In early 2003 David and his wife, Renée, founded Sanford Communications, Inc., which became part of Credo Communications LLC in late 2008. Prior to starting Sanford Communications, Inc., David served as Vice President of Publishing and Internet Ministries for the Luis Palau Evangelistic Association.
David lives in Clackamas, OR., with his wife, Renée, and their two youngest children, Benjamin (1997) and Annalise (2000).
Colette Tennant
Colette Tennant teaches creative writing and poetry at Corban University. She also teaches art history in Germany and Italy. Main Street Rag published her poetry book, Commotion of Wings, as an Editor’s Choice in 2010. Her poems have appeared in various journals including Southern Poetry Review, Natural Bridge, and The Dos Passos Review.
Sheldon Traver
Sheldon Traver is a writer and photographer with Corban University and owner of Mid-Valley Communications in Silverton, OR. As a news reporter, he earned several awards from the Society of Professional Journalists and his work has been published both nationally and internationally including the Statesman Journal, the Oregonian, Mosaic, the Irish Daily Star (Dublin, Ireland) and more.

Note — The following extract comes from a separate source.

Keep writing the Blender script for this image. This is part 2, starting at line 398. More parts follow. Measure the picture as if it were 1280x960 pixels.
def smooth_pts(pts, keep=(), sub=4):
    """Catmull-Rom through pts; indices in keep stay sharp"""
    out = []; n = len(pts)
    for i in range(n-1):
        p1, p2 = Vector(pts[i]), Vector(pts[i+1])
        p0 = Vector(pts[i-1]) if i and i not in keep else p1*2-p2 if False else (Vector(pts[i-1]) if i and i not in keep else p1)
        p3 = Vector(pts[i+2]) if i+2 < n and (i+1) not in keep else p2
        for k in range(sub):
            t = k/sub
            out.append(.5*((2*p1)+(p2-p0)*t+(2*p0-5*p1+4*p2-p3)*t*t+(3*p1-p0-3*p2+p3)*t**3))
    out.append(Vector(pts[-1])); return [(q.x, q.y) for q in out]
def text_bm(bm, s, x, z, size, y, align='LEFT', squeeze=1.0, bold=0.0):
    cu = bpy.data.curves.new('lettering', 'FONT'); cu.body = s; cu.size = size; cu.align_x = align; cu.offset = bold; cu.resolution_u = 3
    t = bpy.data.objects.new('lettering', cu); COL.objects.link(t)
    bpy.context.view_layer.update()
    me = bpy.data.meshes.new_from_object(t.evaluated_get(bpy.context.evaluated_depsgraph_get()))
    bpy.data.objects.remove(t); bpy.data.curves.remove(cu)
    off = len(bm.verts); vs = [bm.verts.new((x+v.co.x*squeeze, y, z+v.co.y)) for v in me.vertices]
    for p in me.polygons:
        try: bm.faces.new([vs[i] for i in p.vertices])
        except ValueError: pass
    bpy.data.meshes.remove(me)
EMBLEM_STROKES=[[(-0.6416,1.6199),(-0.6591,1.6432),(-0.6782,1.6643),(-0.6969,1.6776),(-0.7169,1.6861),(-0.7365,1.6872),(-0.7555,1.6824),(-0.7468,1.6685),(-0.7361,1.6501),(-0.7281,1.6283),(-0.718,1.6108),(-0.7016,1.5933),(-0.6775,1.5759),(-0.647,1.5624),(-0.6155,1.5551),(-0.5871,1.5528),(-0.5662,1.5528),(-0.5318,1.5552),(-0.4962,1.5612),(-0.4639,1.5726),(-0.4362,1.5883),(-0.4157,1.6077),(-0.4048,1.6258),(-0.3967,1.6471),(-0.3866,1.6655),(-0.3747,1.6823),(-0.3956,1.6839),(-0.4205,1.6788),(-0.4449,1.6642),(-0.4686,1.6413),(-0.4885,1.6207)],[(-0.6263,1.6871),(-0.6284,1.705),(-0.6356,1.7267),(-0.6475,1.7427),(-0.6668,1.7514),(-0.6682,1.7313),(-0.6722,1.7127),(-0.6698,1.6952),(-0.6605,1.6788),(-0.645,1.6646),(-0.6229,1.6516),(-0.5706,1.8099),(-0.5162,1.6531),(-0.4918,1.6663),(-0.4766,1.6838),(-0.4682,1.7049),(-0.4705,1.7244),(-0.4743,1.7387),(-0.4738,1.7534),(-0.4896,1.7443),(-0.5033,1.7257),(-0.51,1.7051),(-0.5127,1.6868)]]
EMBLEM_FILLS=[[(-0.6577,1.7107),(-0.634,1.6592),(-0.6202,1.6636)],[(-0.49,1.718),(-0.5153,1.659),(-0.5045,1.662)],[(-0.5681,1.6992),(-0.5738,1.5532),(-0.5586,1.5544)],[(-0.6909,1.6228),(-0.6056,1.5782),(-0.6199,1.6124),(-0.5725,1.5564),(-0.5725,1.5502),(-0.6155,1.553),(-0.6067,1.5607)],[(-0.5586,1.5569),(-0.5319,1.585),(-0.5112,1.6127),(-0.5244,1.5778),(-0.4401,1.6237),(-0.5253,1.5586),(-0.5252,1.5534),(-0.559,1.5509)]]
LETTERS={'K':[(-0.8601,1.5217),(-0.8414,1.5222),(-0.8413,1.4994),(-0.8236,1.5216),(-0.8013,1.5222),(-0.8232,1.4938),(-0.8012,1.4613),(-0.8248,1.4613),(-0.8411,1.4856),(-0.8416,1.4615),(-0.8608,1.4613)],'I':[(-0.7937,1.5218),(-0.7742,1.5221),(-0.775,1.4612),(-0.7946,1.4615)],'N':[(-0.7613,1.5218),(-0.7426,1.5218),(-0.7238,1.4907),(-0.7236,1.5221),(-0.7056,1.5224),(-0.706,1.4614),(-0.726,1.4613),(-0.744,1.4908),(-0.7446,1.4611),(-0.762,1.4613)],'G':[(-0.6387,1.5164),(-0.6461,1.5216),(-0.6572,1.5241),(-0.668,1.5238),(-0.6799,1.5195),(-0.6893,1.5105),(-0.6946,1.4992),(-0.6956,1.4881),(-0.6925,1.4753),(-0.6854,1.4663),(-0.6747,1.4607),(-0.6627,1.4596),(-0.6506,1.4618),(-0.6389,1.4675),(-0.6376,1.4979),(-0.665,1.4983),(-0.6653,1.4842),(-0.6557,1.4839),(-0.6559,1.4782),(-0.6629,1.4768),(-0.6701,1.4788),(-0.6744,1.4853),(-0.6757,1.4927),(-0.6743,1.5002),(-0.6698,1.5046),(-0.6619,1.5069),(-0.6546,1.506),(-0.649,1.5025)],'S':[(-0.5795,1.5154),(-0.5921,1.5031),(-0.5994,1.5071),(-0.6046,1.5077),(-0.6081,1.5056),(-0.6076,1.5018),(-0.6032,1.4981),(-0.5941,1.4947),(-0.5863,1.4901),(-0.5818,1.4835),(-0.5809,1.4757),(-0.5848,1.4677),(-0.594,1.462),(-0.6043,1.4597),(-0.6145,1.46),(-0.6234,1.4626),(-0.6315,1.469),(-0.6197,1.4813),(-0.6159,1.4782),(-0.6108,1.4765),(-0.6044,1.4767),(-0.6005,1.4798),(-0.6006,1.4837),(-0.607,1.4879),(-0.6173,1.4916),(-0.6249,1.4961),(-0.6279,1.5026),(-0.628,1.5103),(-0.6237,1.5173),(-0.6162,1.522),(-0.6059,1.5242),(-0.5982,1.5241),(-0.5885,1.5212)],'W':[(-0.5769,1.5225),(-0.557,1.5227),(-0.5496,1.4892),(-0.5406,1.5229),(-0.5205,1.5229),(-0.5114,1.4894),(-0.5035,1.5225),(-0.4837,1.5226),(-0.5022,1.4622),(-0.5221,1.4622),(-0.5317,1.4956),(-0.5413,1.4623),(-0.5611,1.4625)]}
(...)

His international travels and volunteer work with World Mercy Teams have taken him to all of Central America, Haiti and the Philippines. Sheldon is currently working to translate his writing and photography skills to a new medium – video. He loves to share his knowledge with others to encourage the next generation of creative minds to pursue their own careers as storytellers and historians.
Seth Riley
Seth Riley is a life-long writer of short fiction and is finishing an MFA in Creative Writing at Seattle Pacific University. His work has appeared in The Wetlands Review. Seth lives in Washington with his wife and children.